6. With the current national debate about representation, Ruth Simbao’s lecture Decolonising the Arts is a must. Couple this talk with Brenda Schmahmann’s two-part series on monuments. The second part puts the spotlight on the 1820 Settlers’ Monument in Grahamstown. (Think!Fest)

7. Mike Bruton’s lecture Traditional Fishing Methods in Africa, an illustrated overview of an aspect of Africa’s cultural heritage that has largely been ignored. Mike has a lifelong interest in indigenous knowledge systems and a keen interest in the traditional fishing methods of the rural people of Zululand, Mozambique and Botswana. (Think!Fest)

8. Richard Haslop’s African Guitar Heroes with his focus that ranges from John Bhengu and Jean Bosco to Guy Buttery and Bombino, from D’Gary and Diamond Fingers to Derek Gripper, and from Barthélémy Attisso to Ibrahim Ag Alhabib, who are a few of this continent’s leading exponents. (Think!Fest). Also catch Guy Buttery perform with Samson Diamond’s Odeion String Quartet. (Music)

9. Kathy Tagg’s recital African Piano explores the sounds of the African continent by using every sound capability of a grand piano. The journey takes the audience through works for piano by African classical composers and those deeply influenced by the music of central Africa to arrangements of music as diverse as Zimbabwean mbira musica, Malian kora songs and original compositions. (Music)

10. UK-duo Hannabiell Sanders and Yilis del Carmen Suriel of Ladies of the Midnight Blue, an Afro-Latin percussion and brass duet who have performed all over the world for various festivals, charity benefits, peace rallies and protest marches. (Music)

11. Round off your selection with the high-energy rhythmic pulses and enchanting melodies of the Frank Pac Art Ensemble. Their music can be described as Nu-World Jazz – an amalgamation of jazz tones with its African roots from East to West.
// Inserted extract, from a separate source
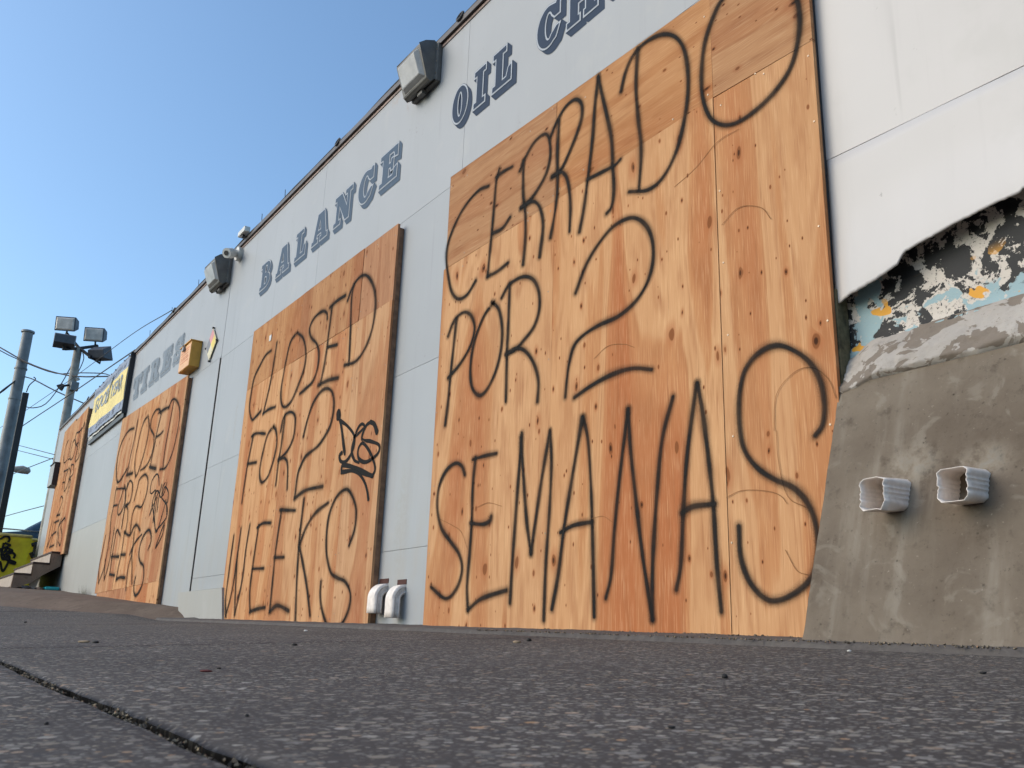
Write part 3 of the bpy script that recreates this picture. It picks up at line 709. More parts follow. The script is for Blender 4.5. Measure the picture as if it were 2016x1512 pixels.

Frank Paco – a maestro on drums and percussion – started playing drums at a tender age in Mozambique and recalls making his own drums and guitars out of oil canisters as a child, as it was hard to find musical instruments in a Mozambique oppressed by a raging civil war. Despite the challenges he went on to achieve musical greatness, garnering numerous awards for his various collaborative projects and ensembles. (Jazz)

Mahomed says, “In making the above choices, I draw inspiration from a quote by Hannabiel: ‘The power to unite humanity and make peace rests with art forms that break stereotypes’.”